Chiudiamo il brevissimo florilegio con le ormai celeberrime parole di Umberto Veronesi. Nel 2011, L’allora Sindaco di Sulmona, Federico, aveva definito l’omosessualità una “aberrazione sessuale”; poco dopo, il Sindaco di Bologna, Merola, osava esprimere la per cui le coppie sposate avrebbero dovuto avere la priorità sulle coppie omosessuali nella tutela sociale; per dare una (non richiesta, ma evidentemente impellente) replica a tali improvvide gravissime uscite, Veronesi esordiva come segue: “l’omosessualità è una scelta consapevole e più evoluta. L’amore omosessuale è quello più puro»; in quello eterosessuale, invece, una persona direbbe «io ti amo non perchè amo te, ma perchè in te ho trovato la persona con cui fare un figlio. Nell’amore omosessuale invece non accade: si dicono «amo te perchè mi sei vicino, il tuo pensiero, la tua sensibilità e i sentimenti sono più vicini ai miei»”[3]. Ecco dunque che mentre gli eterosessuali sarebbero sostanzialmente e ferinamente regolati, nell’amore, dalle logiche della continuazione della specie, gli omosessuali sarebbero svincolati da questo retaggio belluino e sarebbero più evoluti, aperti, apertissimi verso un sentimento più puro che accoglie il pensiero, la sensibilità, i sentimenti dell’altro.

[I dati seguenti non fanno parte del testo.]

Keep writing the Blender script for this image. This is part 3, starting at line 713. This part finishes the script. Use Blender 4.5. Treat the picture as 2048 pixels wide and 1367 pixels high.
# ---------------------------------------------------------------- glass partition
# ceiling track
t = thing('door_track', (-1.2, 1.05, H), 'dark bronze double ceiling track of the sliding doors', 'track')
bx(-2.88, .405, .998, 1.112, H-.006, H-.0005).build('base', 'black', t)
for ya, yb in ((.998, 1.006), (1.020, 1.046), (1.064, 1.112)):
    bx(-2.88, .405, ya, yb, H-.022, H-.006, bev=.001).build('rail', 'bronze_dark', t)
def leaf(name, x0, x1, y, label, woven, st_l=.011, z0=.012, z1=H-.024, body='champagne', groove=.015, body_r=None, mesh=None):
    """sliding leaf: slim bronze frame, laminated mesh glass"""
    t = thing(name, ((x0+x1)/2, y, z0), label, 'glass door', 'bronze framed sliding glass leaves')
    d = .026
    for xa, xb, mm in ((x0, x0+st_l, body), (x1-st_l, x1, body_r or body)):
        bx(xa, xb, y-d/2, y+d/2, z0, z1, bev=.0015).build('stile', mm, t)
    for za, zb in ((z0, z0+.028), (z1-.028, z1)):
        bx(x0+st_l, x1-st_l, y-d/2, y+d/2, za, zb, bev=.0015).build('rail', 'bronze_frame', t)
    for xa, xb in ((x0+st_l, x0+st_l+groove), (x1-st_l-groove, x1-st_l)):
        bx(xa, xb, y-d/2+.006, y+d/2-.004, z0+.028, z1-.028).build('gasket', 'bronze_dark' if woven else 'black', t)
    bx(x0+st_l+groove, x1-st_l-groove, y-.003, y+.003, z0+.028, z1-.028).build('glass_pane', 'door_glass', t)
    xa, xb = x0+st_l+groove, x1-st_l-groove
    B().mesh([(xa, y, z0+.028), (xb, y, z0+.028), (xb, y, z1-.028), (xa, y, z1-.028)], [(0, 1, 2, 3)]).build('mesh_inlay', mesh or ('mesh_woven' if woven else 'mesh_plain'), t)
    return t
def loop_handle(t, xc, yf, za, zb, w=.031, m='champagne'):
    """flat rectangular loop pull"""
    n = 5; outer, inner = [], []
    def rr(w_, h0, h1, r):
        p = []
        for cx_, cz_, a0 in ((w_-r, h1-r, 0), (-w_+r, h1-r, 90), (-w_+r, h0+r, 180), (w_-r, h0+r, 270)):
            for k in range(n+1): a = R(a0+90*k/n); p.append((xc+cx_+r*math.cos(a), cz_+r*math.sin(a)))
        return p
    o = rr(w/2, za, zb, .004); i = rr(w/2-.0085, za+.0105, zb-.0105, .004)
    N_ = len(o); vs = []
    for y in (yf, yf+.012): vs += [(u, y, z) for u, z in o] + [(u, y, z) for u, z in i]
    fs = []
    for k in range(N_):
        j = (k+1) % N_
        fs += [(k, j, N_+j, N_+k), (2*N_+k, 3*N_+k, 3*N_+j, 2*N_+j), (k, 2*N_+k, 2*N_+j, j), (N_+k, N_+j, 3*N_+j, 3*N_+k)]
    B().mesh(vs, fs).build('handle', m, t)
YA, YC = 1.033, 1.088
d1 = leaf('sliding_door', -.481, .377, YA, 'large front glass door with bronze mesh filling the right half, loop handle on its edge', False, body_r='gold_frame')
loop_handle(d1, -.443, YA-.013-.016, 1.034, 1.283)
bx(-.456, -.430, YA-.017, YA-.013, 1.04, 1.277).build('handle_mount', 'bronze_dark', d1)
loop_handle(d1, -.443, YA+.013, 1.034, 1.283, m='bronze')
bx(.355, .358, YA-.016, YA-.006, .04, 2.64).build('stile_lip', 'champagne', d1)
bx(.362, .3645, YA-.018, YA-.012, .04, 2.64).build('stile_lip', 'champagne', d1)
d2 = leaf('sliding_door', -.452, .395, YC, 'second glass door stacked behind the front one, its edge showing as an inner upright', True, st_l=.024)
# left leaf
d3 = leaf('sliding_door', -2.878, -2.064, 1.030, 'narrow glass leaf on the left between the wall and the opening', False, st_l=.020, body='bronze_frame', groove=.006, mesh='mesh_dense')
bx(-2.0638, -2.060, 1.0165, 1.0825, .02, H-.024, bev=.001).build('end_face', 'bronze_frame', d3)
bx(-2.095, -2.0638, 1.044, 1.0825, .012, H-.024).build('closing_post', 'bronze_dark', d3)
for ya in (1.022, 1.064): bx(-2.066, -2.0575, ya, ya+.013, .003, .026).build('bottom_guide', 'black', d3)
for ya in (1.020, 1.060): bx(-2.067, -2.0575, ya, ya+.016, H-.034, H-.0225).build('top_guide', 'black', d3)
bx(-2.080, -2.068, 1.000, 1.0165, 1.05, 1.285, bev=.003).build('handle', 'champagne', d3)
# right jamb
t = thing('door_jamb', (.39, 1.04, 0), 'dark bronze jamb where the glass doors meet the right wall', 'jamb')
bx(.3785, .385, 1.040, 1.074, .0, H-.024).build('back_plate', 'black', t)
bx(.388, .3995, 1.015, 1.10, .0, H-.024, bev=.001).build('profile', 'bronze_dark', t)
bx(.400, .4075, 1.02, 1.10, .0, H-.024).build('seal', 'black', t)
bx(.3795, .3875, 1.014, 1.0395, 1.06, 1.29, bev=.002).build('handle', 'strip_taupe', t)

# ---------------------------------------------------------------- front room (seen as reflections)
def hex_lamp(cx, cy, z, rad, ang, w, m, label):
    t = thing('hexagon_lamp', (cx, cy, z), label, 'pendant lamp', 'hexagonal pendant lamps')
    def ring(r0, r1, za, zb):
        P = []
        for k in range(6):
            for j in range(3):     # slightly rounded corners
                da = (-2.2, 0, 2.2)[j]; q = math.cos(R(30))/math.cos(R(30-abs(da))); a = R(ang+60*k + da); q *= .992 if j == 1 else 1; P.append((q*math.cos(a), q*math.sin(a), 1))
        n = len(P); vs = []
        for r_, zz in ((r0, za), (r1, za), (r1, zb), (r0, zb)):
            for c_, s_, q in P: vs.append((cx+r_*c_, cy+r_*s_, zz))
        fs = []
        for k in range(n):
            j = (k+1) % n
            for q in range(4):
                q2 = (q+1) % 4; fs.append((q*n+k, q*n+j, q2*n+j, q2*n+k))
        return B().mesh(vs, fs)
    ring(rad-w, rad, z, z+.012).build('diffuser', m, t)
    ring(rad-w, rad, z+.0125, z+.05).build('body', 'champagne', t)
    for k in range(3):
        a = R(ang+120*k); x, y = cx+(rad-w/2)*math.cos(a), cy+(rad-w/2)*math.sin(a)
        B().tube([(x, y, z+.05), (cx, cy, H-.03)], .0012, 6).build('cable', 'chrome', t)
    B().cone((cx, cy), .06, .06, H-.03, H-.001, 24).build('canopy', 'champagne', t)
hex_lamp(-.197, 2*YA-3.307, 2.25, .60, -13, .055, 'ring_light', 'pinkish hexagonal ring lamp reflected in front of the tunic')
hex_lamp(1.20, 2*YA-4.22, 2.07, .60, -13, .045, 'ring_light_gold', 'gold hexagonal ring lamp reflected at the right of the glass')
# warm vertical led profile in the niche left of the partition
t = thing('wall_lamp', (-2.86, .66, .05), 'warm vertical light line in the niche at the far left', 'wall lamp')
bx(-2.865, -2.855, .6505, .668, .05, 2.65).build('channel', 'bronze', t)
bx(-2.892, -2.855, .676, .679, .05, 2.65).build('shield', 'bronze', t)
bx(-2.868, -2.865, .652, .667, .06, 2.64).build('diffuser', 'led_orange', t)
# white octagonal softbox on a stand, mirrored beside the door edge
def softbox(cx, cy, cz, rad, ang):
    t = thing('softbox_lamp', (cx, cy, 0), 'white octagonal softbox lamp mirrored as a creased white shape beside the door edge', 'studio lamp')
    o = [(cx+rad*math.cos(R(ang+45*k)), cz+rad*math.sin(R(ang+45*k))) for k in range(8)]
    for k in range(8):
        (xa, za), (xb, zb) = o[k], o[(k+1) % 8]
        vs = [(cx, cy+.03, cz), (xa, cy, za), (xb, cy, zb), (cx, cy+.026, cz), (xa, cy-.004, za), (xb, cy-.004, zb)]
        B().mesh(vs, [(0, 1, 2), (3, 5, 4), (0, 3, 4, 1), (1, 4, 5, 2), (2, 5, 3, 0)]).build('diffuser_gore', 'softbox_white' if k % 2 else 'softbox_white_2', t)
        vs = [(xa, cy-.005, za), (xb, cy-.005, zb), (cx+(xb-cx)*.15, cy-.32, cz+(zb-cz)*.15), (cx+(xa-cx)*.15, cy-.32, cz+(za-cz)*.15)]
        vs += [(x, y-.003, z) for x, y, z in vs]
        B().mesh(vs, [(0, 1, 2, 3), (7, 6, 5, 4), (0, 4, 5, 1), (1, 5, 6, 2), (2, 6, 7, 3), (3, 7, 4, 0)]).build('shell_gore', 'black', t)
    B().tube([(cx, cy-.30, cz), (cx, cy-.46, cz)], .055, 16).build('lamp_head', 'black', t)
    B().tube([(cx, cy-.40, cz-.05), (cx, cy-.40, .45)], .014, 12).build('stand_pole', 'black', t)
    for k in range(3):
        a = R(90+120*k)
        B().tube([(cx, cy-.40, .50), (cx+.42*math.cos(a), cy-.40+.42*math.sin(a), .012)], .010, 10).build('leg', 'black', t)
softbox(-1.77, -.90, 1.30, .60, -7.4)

Quindi, nel pensiero di Veronesi l’omosessualità è una scelta premiante rispetto a quella di noi poveri trogloditi eterosessuali, scelta che garantisce un amore pure perché non riproduttivo. Veronesi non se ne accorge, ma i presupposti del suo ragionamento sono quanto di più omofobo possa oggi dirsi: che essere omosessuali è una scelta, e che l’amore omosessuale è sterile. Però, a parta questa esilarante svista, sento di dover ringraziare il professore per aver poeticamente e rispettosamente definito il sentimento che provo per mia Moglie come una sorta di cavernicola interessata melassa a finalità riproduttive.
Omettiamo le dichiarazioni concilianti di diversi soggetti su Facebook, frasi aperte al dialogo e piene d’amore per tutti come “Troie russe che parlano a nome del regime. Ti tornerà tutto indietro maledetta mignotta schifosa e lurida. Devi morire”; oppure “Isimbayeva, next time you jump break a neck”.
Ora, se la musica è più o meno quella che abbiamo sinteticamente sentito suonare nelle parole delle persone di cui sopra, non c’è poi da meravigliarsi se qualcuno augura alla Isimbayeva di spezzarsi l’osso del collo, se qualcuno vuole insegnare sin dalle scuole ai nostri figli che il bacio tra due uomini è uguale al bacio tra la loro mamma ed il loro papà, e via discorrendo.
Se chi non la pensa come te è “meno cittadino di te”, se è un nemico, se è qualcuno da odiare e perseguitare anche a mezzo della legge, se non tieni alcun conto delle sue ragioni, se ti rifugi piuttosto dietro una continua pressante martellante campagna emotiva e di rivendicazione con ogni mezzo di istanze tutte da dimostrare quanto a fondatezza e priorità e che sovvertono l’ordine naturale e plurimillenario delle cose, beh, significa che dietro alla pretesa campagna per l’amore tu bello mio covi un sacco ma un sacco di odio, che proviene da un disagio un sacco ma un sacco grande. Fattene una ragione.